個人的に気に入っているのはドヤ駆動開発とビルド&ゾンビ開発。ドヤ駆動開発は身近な人がほしいと言ったサービスを1日でつくりドヤることでモチベーションを保つ方法。ビルド&ゾンビは、必要最低限のデザインと機能、リリース後に改変作業がでないような設計でサービスをリリースして、運用後のモチベーションの維持問題を回避するというもの。自分もモチベーションが続かず断念した開発があるので、こういう話は重宝する。

Modern Perl 4th edition

Perl 5.22時点でのなういPerlの書き方とその注意点を紹介してくれている。Perlの思想から基本文法、テスト、Mooseと一通り抑えている。英語。

modernperlbooks.com

おすすめされた本。以前Perl Best Practiceを読んだが、内容が少し古いのと、一度Perlを体系的に抑えたかったというのもあって新しくこちらも読んだ。そして、読んでよかった。細かい仕様を理解していないとバグを作りかねない。特にautovivificationは大変ややこしい。これについては自分でも挙動を確認して記事にした。

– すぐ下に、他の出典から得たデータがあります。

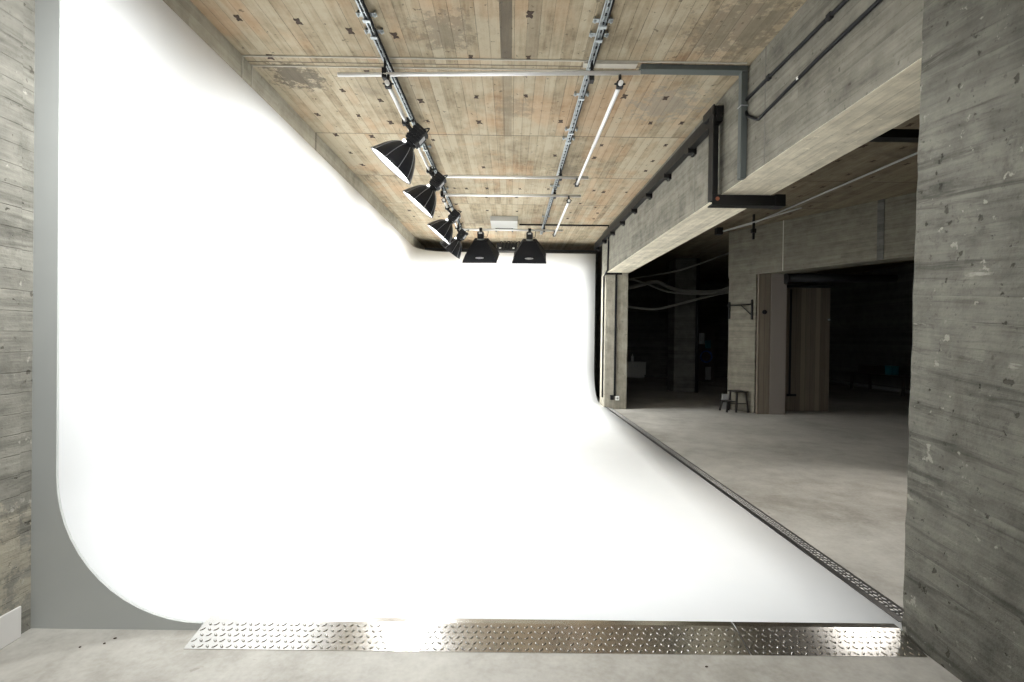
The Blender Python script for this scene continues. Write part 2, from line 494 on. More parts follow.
# right beam over the opening
b = MB().box((2.04, 2.42, 2.932), (2.53, 11.05, CZ), 0, .004)
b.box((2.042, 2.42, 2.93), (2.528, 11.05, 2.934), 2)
for y in (3.98, 5.49, 7.11, 8.9):
    b.box((2.0385, y - .007, 2.945), (2.05, y + .007, CZ), 1)
struct(b.build('beam', [M['beam'], M['groove'], M['soffit']]), 'long grey concrete downstand beam over the side opening', 'beam')
# rear column under its far end
b = MB().box((2.03, 10.55, 0), (2.52, 11.05, 2.935), 0, .012)
struct(b.build('column', M['column']), 'slim grey concrete column at the rear corner of the cove', 'column')

# the room at the side
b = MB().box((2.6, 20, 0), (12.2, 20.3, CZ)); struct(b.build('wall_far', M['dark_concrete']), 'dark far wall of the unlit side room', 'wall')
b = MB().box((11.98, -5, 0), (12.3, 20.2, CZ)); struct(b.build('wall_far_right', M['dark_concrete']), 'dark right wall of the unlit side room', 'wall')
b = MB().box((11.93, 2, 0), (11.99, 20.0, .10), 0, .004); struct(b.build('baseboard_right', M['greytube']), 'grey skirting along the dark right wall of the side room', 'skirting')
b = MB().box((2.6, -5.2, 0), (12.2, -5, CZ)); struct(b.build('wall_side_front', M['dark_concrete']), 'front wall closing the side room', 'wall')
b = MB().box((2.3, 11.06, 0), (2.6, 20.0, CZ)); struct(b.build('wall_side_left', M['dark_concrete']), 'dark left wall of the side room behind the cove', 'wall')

# diagonal second beam and its column.  face line from A towards D
A = Vector((4.775, 10.75, 0)); dirn = Vector((.475, -.88, 0)).normalized(); nrm = Vector((.88, .475, 0)).normalized()
def W(s, d, z):            # s metres along the face, d metres behind it
    p = A + dirn * s + nrm * d
    return Vector((p.x, p.y, z))
def diag(name, boxes, mats, loc=None):
    ang = math.atan2(dirn.y, dirn.x)
    b = MB()
    for (s0, s1, d0, d1, z0, z1, mi, bv) in boxes:
        b.box((s0, d0, z0), (s1, d1, z1), mi, bv)
    o = b.build(name, mats)
    o.location = A; o.rotation_euler = (0, 0, ang)
    return o
struct(diag('beam', [(-.02, 6.4, 0, .42, 2.885, CZ, 0, .008), (1.22, 1.235, -.006, .02, 2.9, CZ, 1, 0), (2.87, 2.97, -.012, .02, 2.89, CZ, 2, 0)],
            [M['beam_far'], M['ridge'], M['dark_concrete']]), 'dim concrete beam running diagonally through the side room', 'beam')
struct(diag('column', [(0, .655, .003, .42, 0, 2.89, 0, .01)], [M['beam_far']]), 'pale board-marked column in the side room behind the step stool', 'column')

# ------------------------------------------------------------------ the white infinity cove
XL, XR, YB, R, ZF, ZT = -2.285, 2.065, 12.05, .74, .035, 3.62
def ztop(y): return 3.665 - .008 * (y - YF)
cyc = empty('infinity_cove', (0, YF, 0), 'big white painted infinity cove with rounded corners under the lamps', 'cyclorama')
b = MB()
n = 14
def q(i): return PI / 2 * i / n
P = lambda x, y, z: (x, y - YF, z)
def grid(fn, nu, nv):
    vs = [[b.bm.verts.new(fn(i, j)) for j in range(nv + 1)] for i in range(nu + 1)]
    for i in range(nu):
        for j in range(nv):
            f = b.bm.faces.new((vs[i][j], vs[i + 1][j], vs[i + 1][j + 1], vs[i][j + 1])); f.smooth = True
cx, cy, cz = XL + R, YB - R, ZF + R
def lerp(a, c, t): return a + (c - a) * t
grid(lambda i, j: P(lerp(cx, XR, i / 8), lerp(YF, cy, j / 8), ZF), 8, 8)                                   # floor
grid(lambda i, j: P(XL, lerp(YF, cy, i / 8), lerp(cz, ztop(lerp(YF, cy, i / 8)), j / 4)), 8, 4)               # left wall
grid(lambda i, j: P(lerp(cx, XR, i / 8), YB, lerp(cz, ZT - .025, j / 4)), 8, 4)                                # back wall
grid(lambda i, j: P(cx - R * math.cos(q(i)), lerp(YF, cy, j / 8), cz - R * math.sin(q(i))), n, 8)               # left floor cove
grid(lambda i, j: P(lerp(cx, XR, j / 8), cy + R * math.cos(q(i)), cz - R * math.sin(q(i))), n, 8)               # back floor cove
grid(lambda i, j: P(cx - R * math.cos(q(i)), cy + R * math.sin(q(i)), lerp(cz, lerp(ztop(cy), ZT - .025, i / n), j / 4)), n, 4)   # upright corner cove
grid(lambda i, j: P(cx - R * math.cos(q(i)) * math.cos(q(j)), cy + R * math.sin(q(i)) * math.cos(q(j)), cz - R * math.sin(q(j))), n, n)  # ball corner
bmesh.ops.remove_doubles(b.bm, verts=b.bm.verts[:], dist=.0008)
bmesh.ops.recalc_face_normals(b.bm, faces=b.bm.faces[:])
# make the normals look into the cove, then give the boards a thickness behind
ff = min(b.bm.faces, key=lambda f: (f.calc_center_median() - Vector((0, 3, ZF))).length)
if ff.normal.z < 0:
    bmesh.ops.reverse_faces(b.bm, faces=b.bm.faces[:])
cove = b.build('cove_surface', [M['cyc'], M['cyc_back']], cyc, recalc=False)
sm = cove.modifiers.new('thick', 'SOLIDIFY'); sm.thickness = .03; sm.offset = -1; sm.material_offset = 1; sm.material_offset_rim = 0
# grey front end panel following the cove's curve
pts = [(-2.408, 0, 0), (-2.408, 0, CZ - .01), (XL, 0, CZ - .01), (XL, 0, cz)]
for i in range(1, n + 1):
    pts.append((cx - R * math.cos(q(i)), 0, cz - R * math.sin(q(i))))
pts += [(cx, 0, 0)]
pts = [(x, -.014, z) for x, _, z in pts]
b = MB(); b.prism(pts, (0, .0135, 0))
ep = b.build('end_panel', M['end_panel'], cyc); ep['label'] = 'flat pale grey end panel with curved edge'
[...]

Perlのautovivificationをいろいろ実験 - dorapon2000’s diary

eachなんかも便利に思えたがそんなこともなかった*3。バグを作らないこと以外に、Perlは様々なコードの書き方があるため、他の人のコードを読むためにも網羅的に理解しておくことは大切。

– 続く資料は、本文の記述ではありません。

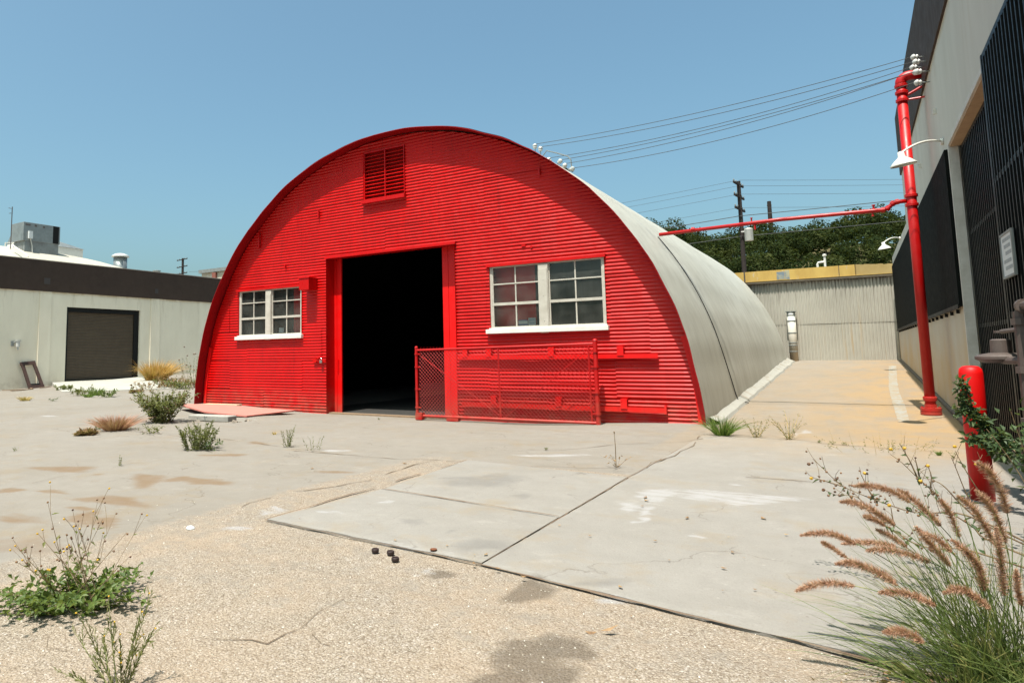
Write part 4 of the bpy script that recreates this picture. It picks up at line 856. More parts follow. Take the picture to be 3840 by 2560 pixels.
q = MB(); q.tube([(-5.22, 13.02, 5.22), (-5.09, 13.02, 5.36), (-4.85, 13.02, 5.26), (-4.64, 13.02, 5.16), (-4.58, 13.02, 5.08), (-4.57, 13.02, 4.90)], .013, 6); q.build('tube', GALV, t_); q = MB(); q.tube([(-5.4, 13.02, on_roof(-5.4) - .03), (-5.1, 13.02, on_roof(-5.1) + .03)], .02, 6); q.tube([(-4.9, 13.04, on_roof(-4.9) - .02), (-4.55, 13.04, on_roof(-4.55) + .03)], .02, 6); q.build('clip', GALV, t_)
def wire(a, b, sag, r, label, grp, n=24):
    a, b = Vector(a), Vector(b); q = MB()
    q.tube([a + (b - a) * s - Vector((0, 0, sag * 4 * s * (1 - s))) for s in np.linspace(0, 1, n)], r, 5)
    o = q.build('overhead_wire', WIRE, None, tuple(a)); tag(o, label, 'wire', grp)
WIRE = painted('dull grey wire', (.06, .06, .06), (.1, .1, .1), 4, rough=.6)
for i in range(6):
    a = Vector(IL[i][0]) + Vector(IL[i][1]).normalized() * .1; b = Vector(IR[i]) + Vector((-.1, 0, .02))
    wire(a, b, .12 + .02 * (i % 3), .0055, f'thin wire from hut roof to warehouse eaves, {words[i]} of the six parallel wires', 'wires between hut and warehouse')

# ------------------------------------------------------------------ building across the end of the alley
bb = thing('corrugated_shed', (-1, 29.5, .7), 'weathered grey corrugated shed with a peeling yellow parapet closing the alley', 'building')
m = MB(); W0, W1 = -9.0, 1.27; pch = .105; nx = int((W1 - W0) / (pch / 6))
xs_ = np.linspace(W0, W1, nx)
def cy_(x, z): return 29.45 - .018 * math.cos(2 * PI * x / pch) + .03 * mnoise.noise(Vector((x * .6, z * .4, 11)))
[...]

におうコードの問題集 ソフトウェア設計に立ち向かう編

開発負債になりそうな設計の見つけ方をSOLID原則からとてもわかりやすく紐解いてくれる。

booth.pm

以前、ドメイン駆動設計入門を読んだが、別の視点からも設計を考えたいと思い購入(ドメイン駆動設計もSOLIDなので別の視点と言えないかも知れないが)。悪い/良いでクラス図と一緒に説明してもらえるため、大変わかりやすかった。タイトルにあるように、におうポイントも教えてくれるため、もし自分のコードがにおえばSOLIDに反しているということになる。SOLIDの原則は覚えては忘れてで、今回もあぁはいはいあれねで説明はできないので、こうやって集中的に学べてよかった。

本はどう読むか

文学の教授で読書家の方の本に対する姿勢のエッセイ。なんと1972年の本なのに現在でも評価が高い。

本はどう読むか (講談社現代新書)

本はどう読むか (講談社現代新書)

息抜き枠兼、50年も前のエッセイが今でも評価が高いことに興味が出て購入。エピソードは古いが内容は今でも充分通用すると思った。もちろん、本との出会いが一期一会であった当時とインターネットが生活インフラになっている現代は状況が違う。だが、読書よりメディア(当時はテレビやラジオ)の方が知識の獲得が受動的になり、自分で考える機会を失うというのは今でも言われていること。むしろ、それが50年前から言われてたことに驚く。個人的に響いたのは、本の感想を書くことは、労力を使うが内容の取捨選択と考察を伴うため内容の理解につながるということ。実際に、著者は学生のレポート課題を感想文にしていた。こうして感想記事を書いているのもこの本に影響を受けてのことだった。

お金2.0 新しい経済のルールと生き方

価値主義や有機的システムなどを使い、著者が資本主義を代替する新しい経済の考え方を提案する。

プライムリーディングで無料になる前から気になっていた本。これからは資本主義から情報や影響力、共感などを軸にした価値主義へ移行していくと訴えている。価値はお金に転換可能なため、価値主義は資本主義を包含していると言われて、一理あると思った。例えば、フォロワーが多い人が広告をつぶやけば、影響力をいつでもお金に変えることができるし、逆にお金のやり取りなしに社会を動かすこともできる。価値主義ではお金も影響力も1つの媒体になっている。個人的に、この本は「ソーシャルメディアの生態系」「予想通りに不合理」「消費者は4回評価する。だからファンが大切。だから刹那的なインフルエンサー起用は意味が薄いというお話。」らへんの話をいい感じにまとめているのではないかと思った。